What is a Veteran?
Some veterans bear visible signs of their service: a missing limb, a jagged scar, a certain look in the eye.
Others may carry the evidence inside them: a pin holding a bone together, a piece of shrapnel in the leg, or perhaps another sort of inner steel: the soul's ally forged in the refinery of adversity.
Except in parades, however, the men and women who have kept America safe wear no badge or emblem.
You can't tell a veteran just by looking.
He is the cop on the beat who spent six months in Saudi Arabia sweating 2 gallons a day making sure the armored personnel carriers didn't run out of fuel.
She is the nurse who fought against futility and went to sleep sobbing every night for two solid years in Da Nang.
He is the parade-riding Legionnaire who pins on his ribbons and medals with a prosthetic hand.
He is the POW who went away one person and came back soother--or didn't come back at all.
He is the career quartermaster who watches the ribbons and medals pass him by.
He is the old guy bagging groceries at the supermarket--palsied now and aggravatingly slow--who helped liberate a Nazi death camp and who wishes all day long that his wife were still alive to hold him when the nightmares come.

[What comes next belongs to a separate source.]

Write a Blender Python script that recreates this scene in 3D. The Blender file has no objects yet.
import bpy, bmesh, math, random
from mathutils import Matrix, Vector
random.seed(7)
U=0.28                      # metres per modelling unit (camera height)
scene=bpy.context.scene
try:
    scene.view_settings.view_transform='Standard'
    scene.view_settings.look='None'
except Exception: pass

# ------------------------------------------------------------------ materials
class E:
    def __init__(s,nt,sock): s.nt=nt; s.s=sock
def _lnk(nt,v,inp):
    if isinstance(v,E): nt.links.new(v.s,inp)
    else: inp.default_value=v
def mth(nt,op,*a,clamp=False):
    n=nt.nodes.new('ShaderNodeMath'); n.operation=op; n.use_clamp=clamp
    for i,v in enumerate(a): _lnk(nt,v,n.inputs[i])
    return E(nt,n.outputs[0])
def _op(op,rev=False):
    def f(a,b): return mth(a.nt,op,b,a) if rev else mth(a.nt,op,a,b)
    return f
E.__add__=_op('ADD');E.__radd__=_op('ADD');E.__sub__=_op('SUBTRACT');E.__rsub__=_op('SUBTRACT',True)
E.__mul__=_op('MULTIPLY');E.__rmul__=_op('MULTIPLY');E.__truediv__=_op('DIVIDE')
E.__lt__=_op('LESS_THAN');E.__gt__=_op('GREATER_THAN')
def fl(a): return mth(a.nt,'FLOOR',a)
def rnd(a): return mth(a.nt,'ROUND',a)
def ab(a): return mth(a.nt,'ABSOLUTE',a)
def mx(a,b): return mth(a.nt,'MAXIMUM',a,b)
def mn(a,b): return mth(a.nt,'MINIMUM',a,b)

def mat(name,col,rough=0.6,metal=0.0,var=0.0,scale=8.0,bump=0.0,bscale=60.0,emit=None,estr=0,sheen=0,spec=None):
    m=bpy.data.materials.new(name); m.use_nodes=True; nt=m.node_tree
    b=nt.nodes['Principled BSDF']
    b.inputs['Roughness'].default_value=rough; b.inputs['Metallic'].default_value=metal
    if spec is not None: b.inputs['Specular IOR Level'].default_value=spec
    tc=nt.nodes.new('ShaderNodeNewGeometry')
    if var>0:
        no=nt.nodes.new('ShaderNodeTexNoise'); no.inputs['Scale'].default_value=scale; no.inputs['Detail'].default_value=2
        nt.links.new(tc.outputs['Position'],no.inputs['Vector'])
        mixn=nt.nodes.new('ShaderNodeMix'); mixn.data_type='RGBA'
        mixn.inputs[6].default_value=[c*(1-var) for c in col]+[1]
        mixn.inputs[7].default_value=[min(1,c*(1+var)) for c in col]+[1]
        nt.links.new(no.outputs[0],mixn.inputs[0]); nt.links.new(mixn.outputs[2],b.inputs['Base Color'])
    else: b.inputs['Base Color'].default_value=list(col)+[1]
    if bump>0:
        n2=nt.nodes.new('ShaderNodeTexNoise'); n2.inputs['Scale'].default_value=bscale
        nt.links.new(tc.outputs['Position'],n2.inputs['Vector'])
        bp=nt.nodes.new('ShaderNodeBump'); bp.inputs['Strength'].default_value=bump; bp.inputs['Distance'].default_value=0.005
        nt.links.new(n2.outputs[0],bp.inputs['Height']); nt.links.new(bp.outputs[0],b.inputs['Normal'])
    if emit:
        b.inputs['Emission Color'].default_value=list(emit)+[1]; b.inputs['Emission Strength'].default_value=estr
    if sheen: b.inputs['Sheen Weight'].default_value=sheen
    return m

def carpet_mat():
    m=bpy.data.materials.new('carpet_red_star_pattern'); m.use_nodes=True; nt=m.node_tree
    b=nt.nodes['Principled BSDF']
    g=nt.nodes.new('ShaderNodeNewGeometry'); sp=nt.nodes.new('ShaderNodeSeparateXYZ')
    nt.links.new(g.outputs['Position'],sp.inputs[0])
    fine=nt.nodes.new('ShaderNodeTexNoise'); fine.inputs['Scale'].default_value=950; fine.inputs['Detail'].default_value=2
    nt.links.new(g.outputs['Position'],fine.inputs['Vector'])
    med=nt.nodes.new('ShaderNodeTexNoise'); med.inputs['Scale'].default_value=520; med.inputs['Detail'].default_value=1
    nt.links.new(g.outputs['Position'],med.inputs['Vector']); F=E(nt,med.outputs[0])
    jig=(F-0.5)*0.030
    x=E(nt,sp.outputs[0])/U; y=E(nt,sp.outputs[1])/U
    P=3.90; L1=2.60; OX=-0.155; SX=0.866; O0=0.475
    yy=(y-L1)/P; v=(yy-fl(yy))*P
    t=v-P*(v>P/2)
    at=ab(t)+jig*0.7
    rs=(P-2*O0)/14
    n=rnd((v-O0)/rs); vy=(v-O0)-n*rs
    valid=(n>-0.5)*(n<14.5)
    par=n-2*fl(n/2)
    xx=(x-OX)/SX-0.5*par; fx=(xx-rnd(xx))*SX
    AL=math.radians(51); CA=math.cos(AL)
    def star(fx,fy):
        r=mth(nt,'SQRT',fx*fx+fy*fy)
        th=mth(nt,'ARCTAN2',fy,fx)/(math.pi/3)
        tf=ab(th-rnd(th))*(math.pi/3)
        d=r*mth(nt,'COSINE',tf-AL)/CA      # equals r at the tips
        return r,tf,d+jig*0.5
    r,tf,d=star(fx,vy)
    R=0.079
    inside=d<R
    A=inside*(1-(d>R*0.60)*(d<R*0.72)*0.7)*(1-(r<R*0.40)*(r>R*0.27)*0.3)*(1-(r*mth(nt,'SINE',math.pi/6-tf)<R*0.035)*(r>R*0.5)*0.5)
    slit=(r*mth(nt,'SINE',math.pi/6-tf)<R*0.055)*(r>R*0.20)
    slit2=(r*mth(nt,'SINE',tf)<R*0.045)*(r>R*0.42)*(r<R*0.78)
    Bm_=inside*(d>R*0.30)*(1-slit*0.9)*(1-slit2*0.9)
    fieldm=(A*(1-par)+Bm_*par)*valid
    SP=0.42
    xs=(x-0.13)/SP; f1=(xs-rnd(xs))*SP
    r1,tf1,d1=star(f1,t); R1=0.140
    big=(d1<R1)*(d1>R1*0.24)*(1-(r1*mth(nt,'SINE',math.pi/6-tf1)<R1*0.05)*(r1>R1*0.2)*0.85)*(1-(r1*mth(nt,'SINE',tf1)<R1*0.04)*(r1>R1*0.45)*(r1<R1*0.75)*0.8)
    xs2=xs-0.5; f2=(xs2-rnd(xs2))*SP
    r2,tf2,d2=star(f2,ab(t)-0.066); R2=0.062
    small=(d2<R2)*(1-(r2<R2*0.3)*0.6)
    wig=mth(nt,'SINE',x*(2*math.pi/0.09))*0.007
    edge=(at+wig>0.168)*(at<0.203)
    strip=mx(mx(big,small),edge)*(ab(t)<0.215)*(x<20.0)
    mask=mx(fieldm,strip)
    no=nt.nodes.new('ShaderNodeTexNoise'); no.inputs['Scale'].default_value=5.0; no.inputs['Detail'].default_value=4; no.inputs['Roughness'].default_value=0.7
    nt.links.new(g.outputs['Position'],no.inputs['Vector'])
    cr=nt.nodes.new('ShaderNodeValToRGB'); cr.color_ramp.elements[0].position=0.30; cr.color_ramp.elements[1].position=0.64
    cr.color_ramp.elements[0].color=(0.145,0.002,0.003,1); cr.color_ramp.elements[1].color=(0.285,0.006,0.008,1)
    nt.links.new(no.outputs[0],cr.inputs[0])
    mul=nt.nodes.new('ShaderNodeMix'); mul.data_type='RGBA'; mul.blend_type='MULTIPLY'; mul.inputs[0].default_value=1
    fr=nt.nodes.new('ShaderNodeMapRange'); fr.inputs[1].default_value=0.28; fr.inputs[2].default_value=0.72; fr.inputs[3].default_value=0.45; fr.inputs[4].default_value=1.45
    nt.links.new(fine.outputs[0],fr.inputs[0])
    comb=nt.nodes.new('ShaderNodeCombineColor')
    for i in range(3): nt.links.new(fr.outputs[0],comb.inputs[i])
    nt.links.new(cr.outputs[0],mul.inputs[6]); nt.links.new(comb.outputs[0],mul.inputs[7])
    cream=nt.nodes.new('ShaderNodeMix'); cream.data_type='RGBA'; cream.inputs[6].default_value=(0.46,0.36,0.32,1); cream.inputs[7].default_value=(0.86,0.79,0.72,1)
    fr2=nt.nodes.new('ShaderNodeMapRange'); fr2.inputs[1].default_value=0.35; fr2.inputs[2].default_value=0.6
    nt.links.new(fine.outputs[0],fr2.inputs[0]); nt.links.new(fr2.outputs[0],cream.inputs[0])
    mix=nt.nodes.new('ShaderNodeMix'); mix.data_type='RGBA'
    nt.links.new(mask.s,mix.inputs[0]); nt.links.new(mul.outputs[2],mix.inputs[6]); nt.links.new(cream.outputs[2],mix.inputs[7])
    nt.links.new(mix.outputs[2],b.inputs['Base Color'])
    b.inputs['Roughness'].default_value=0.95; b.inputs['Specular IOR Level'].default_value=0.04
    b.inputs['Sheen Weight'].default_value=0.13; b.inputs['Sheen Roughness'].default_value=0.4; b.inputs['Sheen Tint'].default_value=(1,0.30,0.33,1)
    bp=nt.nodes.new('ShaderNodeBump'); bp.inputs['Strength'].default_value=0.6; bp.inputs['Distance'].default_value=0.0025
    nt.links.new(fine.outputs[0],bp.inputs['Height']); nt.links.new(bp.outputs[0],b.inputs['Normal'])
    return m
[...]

He is an ordinary and yet an extraordinary human being--a person who offered some of his life's most vital years in the service of his country, and who sacrificed his ambitions so others would not have to sacrifice theirs.
So remember: Each time you see someone who has served our country, just lean over and say "thank you." That's all most people need, and in most cases it will mean more than any medals they could have been awarded or were awarded.
Two little words that mean a lot: "Thank you."